Em geral não gosto dos sofistas,
porque só entram no rio da discussão para erguer barreiras contra o
desenvolvimento qualificado do debate. Transformam as idéias em um
deserto. Assim sendo, a oposição do
sofista seria atacada como construção diversionista, para confundir.
Cada pessoa, qualquer que seja sua
visão de direito e justiça, está habilitada a responder às duas perguntas.

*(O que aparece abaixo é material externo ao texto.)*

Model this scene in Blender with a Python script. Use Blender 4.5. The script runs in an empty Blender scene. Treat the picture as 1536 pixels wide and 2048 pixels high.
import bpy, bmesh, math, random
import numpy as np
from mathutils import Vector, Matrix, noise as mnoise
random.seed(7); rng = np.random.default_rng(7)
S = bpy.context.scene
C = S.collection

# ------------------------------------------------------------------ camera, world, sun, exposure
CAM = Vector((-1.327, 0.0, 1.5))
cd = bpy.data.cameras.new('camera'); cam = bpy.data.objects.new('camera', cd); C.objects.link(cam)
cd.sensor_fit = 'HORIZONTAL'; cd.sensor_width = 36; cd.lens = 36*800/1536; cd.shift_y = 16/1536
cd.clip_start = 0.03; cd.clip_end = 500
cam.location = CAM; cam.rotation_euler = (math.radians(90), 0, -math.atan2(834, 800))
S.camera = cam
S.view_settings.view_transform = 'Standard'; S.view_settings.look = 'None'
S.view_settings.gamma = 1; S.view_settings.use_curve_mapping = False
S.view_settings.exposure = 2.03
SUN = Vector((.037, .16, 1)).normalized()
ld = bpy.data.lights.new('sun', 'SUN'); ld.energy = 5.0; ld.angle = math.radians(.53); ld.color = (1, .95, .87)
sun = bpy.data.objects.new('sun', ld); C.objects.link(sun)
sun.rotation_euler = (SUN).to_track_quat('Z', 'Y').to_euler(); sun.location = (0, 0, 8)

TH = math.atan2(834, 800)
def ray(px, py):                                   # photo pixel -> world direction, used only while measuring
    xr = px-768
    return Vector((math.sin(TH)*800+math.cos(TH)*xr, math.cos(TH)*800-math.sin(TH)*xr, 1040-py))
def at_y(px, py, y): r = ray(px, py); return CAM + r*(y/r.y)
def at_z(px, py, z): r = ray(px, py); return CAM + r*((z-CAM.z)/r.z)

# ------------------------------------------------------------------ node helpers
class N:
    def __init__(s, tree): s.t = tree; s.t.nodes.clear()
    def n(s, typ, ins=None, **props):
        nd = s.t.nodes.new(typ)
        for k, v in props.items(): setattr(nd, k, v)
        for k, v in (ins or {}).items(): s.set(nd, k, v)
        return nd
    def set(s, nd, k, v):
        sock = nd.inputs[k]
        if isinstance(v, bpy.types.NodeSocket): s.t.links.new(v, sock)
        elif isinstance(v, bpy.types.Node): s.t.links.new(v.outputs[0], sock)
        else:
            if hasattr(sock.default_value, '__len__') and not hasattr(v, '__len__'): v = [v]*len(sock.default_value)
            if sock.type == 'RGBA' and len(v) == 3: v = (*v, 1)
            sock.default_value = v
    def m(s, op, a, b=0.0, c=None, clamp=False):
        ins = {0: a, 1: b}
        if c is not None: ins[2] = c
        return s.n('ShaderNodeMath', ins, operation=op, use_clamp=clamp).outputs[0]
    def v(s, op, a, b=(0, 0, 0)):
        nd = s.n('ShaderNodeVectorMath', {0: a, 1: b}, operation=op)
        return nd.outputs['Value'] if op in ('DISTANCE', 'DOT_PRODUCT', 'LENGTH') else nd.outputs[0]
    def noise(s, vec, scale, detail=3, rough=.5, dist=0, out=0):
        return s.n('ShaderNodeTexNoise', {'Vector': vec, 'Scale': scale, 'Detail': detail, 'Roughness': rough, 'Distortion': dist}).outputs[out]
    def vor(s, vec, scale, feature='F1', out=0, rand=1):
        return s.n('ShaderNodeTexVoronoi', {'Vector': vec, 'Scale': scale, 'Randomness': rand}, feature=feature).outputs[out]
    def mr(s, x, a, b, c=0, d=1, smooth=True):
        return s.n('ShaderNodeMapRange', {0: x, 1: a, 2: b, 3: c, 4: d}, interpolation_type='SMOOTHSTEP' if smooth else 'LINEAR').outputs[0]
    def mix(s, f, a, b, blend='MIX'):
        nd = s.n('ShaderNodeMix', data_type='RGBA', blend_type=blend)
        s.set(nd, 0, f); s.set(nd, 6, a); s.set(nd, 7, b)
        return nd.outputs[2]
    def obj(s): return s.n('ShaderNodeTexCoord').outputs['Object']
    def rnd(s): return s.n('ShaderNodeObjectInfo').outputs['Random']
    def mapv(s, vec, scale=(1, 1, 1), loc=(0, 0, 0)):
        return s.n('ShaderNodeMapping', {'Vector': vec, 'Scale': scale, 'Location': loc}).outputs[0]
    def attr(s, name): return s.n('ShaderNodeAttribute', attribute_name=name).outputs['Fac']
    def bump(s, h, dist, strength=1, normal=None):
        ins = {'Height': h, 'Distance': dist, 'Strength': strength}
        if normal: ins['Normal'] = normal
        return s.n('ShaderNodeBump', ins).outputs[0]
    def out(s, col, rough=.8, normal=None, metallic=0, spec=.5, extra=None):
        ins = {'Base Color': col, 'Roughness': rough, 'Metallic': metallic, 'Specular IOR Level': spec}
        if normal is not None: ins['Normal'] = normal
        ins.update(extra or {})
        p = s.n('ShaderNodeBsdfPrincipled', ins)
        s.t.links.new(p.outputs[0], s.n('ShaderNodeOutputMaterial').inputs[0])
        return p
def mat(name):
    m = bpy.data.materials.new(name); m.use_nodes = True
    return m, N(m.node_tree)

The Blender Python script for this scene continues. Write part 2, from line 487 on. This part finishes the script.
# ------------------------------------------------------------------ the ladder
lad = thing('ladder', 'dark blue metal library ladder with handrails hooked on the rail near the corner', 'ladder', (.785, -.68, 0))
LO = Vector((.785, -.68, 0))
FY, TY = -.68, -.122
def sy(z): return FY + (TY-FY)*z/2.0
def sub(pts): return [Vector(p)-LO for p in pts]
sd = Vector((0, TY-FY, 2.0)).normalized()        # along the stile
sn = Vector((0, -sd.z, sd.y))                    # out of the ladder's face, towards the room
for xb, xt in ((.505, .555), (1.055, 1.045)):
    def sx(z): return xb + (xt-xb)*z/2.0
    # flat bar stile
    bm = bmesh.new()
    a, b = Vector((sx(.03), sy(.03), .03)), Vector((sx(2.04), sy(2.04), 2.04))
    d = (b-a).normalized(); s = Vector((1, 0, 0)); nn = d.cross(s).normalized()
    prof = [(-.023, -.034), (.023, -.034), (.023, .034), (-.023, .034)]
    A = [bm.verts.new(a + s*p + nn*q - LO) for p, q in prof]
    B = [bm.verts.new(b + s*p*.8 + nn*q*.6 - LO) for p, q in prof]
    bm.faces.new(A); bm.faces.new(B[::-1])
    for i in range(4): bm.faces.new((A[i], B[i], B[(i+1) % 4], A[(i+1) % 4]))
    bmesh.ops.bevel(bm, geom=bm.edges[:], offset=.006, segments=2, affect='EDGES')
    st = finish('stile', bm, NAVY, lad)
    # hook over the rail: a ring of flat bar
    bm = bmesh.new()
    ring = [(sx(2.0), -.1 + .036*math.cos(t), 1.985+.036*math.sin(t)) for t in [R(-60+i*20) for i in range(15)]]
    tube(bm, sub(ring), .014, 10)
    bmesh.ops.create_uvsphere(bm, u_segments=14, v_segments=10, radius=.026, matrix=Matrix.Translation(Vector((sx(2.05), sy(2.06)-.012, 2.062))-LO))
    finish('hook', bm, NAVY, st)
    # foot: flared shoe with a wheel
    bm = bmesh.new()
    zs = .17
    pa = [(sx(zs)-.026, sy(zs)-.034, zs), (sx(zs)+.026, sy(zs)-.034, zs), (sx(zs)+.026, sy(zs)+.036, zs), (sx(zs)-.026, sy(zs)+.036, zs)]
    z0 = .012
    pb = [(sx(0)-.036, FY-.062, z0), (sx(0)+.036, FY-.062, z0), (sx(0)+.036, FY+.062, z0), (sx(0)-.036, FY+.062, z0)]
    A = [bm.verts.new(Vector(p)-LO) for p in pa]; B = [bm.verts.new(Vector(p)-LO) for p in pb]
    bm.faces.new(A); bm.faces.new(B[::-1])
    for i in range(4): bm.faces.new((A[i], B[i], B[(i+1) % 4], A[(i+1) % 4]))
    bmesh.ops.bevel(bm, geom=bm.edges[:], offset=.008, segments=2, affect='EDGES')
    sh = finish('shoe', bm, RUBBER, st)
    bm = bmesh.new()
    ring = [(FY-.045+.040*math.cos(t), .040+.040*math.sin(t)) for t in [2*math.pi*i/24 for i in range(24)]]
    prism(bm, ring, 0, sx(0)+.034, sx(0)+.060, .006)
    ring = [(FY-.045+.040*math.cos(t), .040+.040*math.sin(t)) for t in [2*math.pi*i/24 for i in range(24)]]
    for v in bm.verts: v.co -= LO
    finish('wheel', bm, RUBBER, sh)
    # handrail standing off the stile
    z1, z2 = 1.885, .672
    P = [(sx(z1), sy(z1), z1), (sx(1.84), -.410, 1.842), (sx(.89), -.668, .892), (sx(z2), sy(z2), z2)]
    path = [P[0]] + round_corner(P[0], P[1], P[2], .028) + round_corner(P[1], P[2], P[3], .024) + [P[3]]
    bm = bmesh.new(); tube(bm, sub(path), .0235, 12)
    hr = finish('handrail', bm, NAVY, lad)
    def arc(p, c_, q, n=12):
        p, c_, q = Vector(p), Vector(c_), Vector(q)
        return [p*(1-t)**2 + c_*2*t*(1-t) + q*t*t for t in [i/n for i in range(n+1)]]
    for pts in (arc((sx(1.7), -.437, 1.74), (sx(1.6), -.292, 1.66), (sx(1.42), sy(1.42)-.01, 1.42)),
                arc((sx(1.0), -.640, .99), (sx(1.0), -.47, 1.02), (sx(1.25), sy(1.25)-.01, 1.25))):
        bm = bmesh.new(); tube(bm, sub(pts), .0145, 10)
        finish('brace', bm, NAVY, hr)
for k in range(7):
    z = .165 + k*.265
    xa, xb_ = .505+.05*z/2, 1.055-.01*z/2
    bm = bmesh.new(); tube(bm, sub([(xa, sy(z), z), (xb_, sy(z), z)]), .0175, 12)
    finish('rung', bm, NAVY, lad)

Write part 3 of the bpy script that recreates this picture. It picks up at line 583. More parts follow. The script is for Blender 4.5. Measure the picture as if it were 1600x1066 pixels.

O conceito de direito e justiça varia, porém, de pessoa para pessoa, já
que direito é uma técnica e justiça é
um sentir. São realidades heterogêneas, conforme ilustres pensadores
vieram conceituando no curso dos
milênios. O reconhecimento de que
as perguntas já têm séculos de formulação acaba desaguando nas
questões sobre a possibilidade de
realizar a justiça por meio dos instrumentos e mecanismos de seres
humanos, que atuam o direito.
Ou seja: com o direito você consegue justiça? Lá vem o sofista com
outra impugnação: se o colunista da
Folha aceita que as duas palavras
dizem respeito a conceitos quase
incompatíveis, já reconheceu a impossibilidade da resposta positiva.
Novamente discordo. Se a Justiça é
um ideal inerente à natureza do ser
humano e o direito é uma forma de
a realizar ou de a possibilitar, basta
aprimorar os sistemas e as estruturas destinados a dar efetividade ao
direito para termos justiça. Se não
for assim, ficaremos como o peru
na roda, da qual ele não sabe como
sair, embora apenas pintada no
chão com giz ou carvão.
Se o leitor teve paciência para
chegar até aqui, quero, eu mesmo,
fazer uma crítica aos parágrafos
anteriores. Eles compõem uma série de dúvidas que, tomadas em si
mesmas, não levarão a coisa alguma, posto que estéreis. As mesmas
dúvidas também são suscitadas há
milênios, sem chegar a alguma posição definitiva, clara, universal. Os
juristas, quando escrevem a respeito, com estilo e terminologia de seu
ramo, complicam a solução.
Um caminho parece viável. Apenas viável, pois a viabilidade vem
composta sobre a certeza de estar
presente em nosso espírito ou em
nossas esperanças, desde tenra idade, o anseio da justiça. É o que se
mostra em cada reclamação, em cada pretensão de soluções justas, alcançáveis através do direito, para
necessidades ou premências do
simples existir. No começo de um
ano, a idéia do zero e do infinito,
com a qual comecei, deve indicar,
pelo menos, que a caminhada entre
os dois pólos é sempre possível. Fazer a caminhada depende de nós,
com natureza de criatividade autônoma, como contribuição nossa
para o aprimoramento da humanidade. Um dia chegaremos lá.